### WORK TO COMPLETE:
Copy whichever lines contain the string "that".

### PROVIDED RECORDS:
────────

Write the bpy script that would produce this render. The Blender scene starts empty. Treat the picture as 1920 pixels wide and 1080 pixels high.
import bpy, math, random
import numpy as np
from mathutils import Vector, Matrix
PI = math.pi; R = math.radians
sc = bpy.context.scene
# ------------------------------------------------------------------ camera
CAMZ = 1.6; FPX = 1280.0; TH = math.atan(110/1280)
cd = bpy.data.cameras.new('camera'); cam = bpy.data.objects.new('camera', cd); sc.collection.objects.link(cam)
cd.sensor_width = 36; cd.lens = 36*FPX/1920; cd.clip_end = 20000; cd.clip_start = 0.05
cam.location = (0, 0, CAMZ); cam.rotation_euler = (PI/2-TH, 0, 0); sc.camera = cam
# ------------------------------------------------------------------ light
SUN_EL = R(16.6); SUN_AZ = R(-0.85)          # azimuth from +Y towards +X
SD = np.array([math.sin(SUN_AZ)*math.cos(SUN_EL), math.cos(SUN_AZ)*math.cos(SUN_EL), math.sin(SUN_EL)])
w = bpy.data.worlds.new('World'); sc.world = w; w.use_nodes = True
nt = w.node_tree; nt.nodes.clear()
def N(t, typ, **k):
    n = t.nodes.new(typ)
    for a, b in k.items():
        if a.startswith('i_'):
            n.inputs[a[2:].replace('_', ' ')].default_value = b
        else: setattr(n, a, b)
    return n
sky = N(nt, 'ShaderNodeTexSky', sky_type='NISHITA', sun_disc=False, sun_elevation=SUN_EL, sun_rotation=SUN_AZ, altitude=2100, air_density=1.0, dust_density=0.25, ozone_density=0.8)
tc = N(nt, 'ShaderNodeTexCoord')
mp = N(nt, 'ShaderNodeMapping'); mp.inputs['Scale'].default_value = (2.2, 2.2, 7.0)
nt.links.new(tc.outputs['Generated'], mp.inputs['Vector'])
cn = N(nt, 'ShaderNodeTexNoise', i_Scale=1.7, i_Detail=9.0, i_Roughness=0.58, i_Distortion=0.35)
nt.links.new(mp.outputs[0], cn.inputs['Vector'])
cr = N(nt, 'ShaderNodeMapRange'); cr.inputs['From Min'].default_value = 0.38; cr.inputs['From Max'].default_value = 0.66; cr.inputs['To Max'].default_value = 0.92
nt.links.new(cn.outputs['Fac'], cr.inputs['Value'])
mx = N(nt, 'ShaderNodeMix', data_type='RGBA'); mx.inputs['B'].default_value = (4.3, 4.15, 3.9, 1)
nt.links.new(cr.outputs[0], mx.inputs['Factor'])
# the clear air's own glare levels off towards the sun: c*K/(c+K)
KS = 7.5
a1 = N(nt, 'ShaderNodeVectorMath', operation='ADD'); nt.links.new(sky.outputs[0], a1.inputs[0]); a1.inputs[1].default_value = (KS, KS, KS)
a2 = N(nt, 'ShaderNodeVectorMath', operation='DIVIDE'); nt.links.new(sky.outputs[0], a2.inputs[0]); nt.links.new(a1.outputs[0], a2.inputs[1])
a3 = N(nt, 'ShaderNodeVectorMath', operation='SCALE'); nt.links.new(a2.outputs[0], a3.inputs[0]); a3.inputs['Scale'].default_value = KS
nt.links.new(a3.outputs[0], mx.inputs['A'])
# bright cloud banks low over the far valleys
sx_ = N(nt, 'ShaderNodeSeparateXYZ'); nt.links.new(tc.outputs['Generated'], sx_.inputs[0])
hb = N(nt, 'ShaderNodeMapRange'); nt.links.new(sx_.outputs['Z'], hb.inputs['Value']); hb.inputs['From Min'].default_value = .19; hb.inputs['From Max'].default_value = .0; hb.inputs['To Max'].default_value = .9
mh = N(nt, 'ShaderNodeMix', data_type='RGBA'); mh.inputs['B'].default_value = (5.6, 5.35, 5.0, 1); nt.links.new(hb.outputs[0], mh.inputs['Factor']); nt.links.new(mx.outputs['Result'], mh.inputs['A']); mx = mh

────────

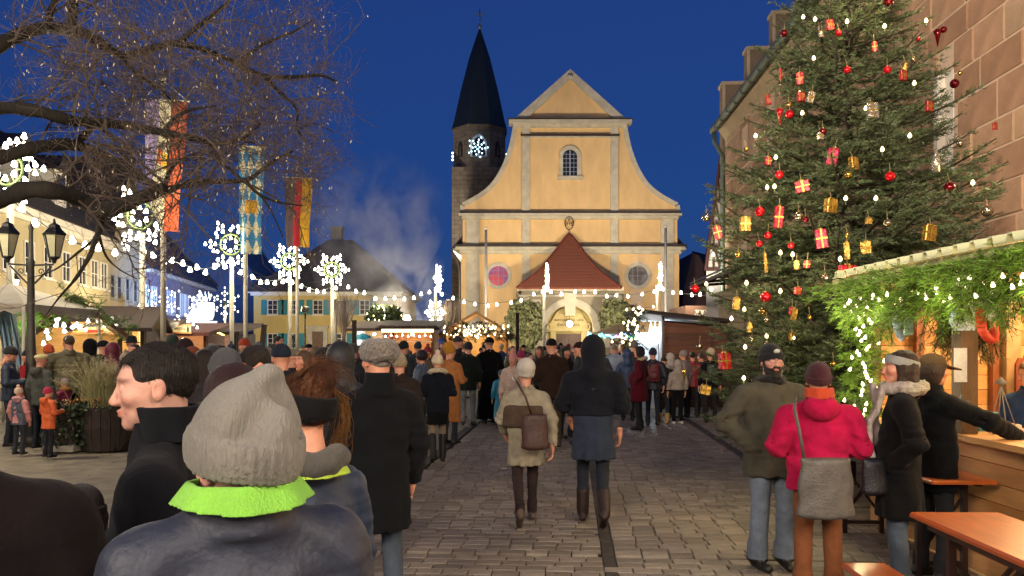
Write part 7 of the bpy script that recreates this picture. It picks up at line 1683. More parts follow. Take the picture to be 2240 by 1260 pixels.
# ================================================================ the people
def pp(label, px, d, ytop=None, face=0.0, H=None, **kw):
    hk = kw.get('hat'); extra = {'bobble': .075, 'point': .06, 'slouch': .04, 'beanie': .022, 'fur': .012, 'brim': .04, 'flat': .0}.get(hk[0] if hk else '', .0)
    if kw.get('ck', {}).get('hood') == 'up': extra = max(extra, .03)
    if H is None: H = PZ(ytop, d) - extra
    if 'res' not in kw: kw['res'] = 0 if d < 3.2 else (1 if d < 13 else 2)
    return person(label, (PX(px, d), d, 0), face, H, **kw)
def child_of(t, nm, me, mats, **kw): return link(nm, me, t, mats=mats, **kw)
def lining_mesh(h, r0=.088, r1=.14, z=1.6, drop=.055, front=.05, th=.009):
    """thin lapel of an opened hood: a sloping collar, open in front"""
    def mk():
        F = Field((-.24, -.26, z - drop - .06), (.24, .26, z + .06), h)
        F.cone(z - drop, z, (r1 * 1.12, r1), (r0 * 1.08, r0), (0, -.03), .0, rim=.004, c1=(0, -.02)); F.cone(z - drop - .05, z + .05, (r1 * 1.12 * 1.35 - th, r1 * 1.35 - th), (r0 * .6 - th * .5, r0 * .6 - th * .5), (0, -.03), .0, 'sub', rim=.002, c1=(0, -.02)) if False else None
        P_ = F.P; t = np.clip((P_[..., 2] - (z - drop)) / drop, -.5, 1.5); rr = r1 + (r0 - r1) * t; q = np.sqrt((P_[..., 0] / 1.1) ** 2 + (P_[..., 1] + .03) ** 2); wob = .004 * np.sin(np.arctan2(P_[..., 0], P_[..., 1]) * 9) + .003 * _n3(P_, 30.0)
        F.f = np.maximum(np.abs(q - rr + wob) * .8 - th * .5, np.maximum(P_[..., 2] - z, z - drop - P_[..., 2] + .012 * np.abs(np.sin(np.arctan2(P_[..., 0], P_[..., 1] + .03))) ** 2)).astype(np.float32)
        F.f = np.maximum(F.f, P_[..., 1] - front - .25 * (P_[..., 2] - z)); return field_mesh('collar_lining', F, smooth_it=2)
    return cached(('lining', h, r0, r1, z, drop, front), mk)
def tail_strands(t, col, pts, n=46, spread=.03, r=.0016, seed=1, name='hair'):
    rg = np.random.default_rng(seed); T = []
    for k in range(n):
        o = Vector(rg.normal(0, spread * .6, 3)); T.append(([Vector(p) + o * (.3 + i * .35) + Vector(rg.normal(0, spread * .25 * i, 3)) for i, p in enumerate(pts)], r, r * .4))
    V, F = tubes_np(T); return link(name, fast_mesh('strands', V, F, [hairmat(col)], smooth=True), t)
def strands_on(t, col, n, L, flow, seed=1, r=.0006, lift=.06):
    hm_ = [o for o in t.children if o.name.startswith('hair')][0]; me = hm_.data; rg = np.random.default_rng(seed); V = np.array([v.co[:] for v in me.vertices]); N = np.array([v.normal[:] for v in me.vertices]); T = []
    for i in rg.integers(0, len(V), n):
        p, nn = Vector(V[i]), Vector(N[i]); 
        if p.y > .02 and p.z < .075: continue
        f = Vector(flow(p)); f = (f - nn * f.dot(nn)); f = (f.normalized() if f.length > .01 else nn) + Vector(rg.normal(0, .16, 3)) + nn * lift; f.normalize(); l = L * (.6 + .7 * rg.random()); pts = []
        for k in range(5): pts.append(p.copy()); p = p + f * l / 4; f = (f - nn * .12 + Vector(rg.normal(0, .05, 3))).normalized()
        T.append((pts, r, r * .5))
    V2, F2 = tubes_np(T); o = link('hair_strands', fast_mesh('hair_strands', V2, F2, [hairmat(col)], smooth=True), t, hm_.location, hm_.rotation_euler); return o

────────

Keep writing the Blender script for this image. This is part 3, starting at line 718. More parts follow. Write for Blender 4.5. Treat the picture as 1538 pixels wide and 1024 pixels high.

────────

### SOLUTION TO THIS PROBLEM:
Write the bpy script that would produce this render. The Blender scene starts empty. Treat the picture as 1920 pixels wide and 1080 pixels high.
Write part 7 of the bpy script that recreates this picture. It picks up at line 1683. More parts follow. Take the picture to be 2240 by 1260 pixels.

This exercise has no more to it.